As we described in the previous section, an Ubuntu server install was simply a bare-bones installation. We were all administrators—at least of our own machines—and when we installed servers, we started out with “naked” machines so that we could choose every application, every daemon, every service that would go onto the machine. As administrators, we wanted the options of the big enterprise distributions, but we wanted to be able to choose those options ourselves. Like all administrators, we used servers to solve problems and to offer services to our users. These problems and needs are unique and, as a result, the cookie-cutter model of GNU/Linux servers was always a poor match.
And so that is what the Warthogs built and it is what Ubuntu Server remains today. At first, some people were confused. Ubuntu’s server offering was panned in several reviews for not including a firewall by default. But Ubuntu installed no open ports by default, so there was nothing to firewall! Of course, Ubuntu provided several firewalls for users to install if they wanted one, but Ubuntu left the decision to install a firewall, just like the decision to install services that might require one, up to the server’s administrator. For all installations but for server installations in particular, Ubuntu’s goal is to make the default installation simple and secure and to put the user in the driver’s seat. Ubuntu’s job, as distribution producer, is to make it as close to drop-dead simple for system administrators to do their jobs. In an Ubuntu Server install, every machine is exactly as complicated as the administrator has requested but never any more than necessary. No extra services or unnecessary features are included—although they are waiting in the wings for when they become necessary and are easily installable in ways that are described in Chapter 3.

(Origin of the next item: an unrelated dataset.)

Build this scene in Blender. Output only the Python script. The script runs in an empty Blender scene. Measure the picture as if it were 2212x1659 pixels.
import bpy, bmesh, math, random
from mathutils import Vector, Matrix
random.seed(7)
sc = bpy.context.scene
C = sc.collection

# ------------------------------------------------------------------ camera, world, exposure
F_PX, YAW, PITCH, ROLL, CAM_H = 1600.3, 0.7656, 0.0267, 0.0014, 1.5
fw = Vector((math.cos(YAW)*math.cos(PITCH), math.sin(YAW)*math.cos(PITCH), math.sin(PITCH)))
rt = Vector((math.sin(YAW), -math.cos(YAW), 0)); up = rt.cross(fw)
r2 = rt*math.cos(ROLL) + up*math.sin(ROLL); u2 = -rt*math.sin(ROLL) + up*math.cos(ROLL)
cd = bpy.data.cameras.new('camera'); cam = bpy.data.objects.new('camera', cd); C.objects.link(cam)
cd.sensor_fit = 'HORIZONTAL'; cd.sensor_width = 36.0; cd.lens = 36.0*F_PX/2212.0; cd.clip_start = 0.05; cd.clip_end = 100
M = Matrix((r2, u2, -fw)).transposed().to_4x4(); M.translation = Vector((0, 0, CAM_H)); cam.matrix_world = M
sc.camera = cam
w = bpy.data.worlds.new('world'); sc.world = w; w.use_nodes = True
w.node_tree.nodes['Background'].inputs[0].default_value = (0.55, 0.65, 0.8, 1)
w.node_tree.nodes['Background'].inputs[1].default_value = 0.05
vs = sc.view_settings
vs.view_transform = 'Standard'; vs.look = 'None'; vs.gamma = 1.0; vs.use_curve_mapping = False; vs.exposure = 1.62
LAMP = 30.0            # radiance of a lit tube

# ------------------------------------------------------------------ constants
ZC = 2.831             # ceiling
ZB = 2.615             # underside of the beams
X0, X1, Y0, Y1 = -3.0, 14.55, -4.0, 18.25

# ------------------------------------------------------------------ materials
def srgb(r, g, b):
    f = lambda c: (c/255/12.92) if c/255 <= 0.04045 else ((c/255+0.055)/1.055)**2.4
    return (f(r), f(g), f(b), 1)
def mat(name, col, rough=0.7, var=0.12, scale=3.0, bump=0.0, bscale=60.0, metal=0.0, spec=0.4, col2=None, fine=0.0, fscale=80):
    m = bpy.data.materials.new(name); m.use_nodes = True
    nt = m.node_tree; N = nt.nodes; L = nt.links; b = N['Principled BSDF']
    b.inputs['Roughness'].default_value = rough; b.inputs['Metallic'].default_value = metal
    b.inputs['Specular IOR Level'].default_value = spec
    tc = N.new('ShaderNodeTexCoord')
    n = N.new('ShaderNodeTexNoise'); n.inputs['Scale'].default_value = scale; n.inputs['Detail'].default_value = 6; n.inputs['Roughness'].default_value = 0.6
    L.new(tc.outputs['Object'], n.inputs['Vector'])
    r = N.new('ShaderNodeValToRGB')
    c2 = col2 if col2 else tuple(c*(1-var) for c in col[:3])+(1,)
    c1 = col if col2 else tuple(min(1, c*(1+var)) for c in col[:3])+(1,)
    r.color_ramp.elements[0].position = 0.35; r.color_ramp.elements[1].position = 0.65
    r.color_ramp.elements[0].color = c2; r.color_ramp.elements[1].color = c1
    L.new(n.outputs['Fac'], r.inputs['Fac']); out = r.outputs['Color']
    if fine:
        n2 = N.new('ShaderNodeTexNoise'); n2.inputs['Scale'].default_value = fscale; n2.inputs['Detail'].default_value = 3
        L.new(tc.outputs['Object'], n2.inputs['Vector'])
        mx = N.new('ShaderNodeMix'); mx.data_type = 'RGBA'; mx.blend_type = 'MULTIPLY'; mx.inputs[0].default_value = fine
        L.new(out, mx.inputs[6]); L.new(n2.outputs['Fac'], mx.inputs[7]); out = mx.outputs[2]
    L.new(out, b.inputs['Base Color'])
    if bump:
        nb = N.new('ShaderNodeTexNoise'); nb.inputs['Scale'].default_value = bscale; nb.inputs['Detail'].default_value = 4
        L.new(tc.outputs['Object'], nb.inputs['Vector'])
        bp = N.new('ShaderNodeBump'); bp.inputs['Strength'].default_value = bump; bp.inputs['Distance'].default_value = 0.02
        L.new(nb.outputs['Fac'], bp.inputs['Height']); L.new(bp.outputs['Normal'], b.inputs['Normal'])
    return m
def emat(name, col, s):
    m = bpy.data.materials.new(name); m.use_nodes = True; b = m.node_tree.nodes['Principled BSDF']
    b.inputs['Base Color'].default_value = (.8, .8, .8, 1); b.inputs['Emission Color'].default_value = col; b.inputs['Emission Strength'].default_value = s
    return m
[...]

One important effect of this simplicity is security. When there is less going on, there is simply less to go wrong. But, of course, the Ubuntu team has taken this many steps further and pursued proactive security in a number of other contexts. Ubuntu’s first release was held up for one day because a single open port was found in the default release. The goal of a machine with no open ports by default was more important than an on-time release. Ubuntu’s CTO and the chairman of the Ubuntu technical board, Matt Zimmerman, is a longtime security-focused developer who made nearly all of Debian’s security updates for more than a year before joining the Warthogs. As Ubuntu struggles over hard decisions about what to include or to pass up for inclusion in the distribution, the most important questions continue to be ones of security and support. “Can we—and we do want to—maintain security support and provide security releases for this software for the next 18 months?” Every piece of software included by default is subjected to this question, and many popular pieces of software are kept out because Ubuntu is reluctant to support them. Inclusion as an officially supported package means that a server admin can trust the software—both because Canonical has indicated that it trusts it and because Canonical has promised to clean up any security messes that occur through fixing important bugs and issuing a fixed package. Canonical’s security guarantee goes beyond security bugs to other bugs that might result in data loss. While there are no guarantees beyond this, Canonical makes many dozens of new updates per release that fix other important bugs in the distribution as well. The result is a rock-solid system with a commitment to continue.
With customizability, security, and support, Ubuntu truly is ready for the data room. The rest of this book will show you how.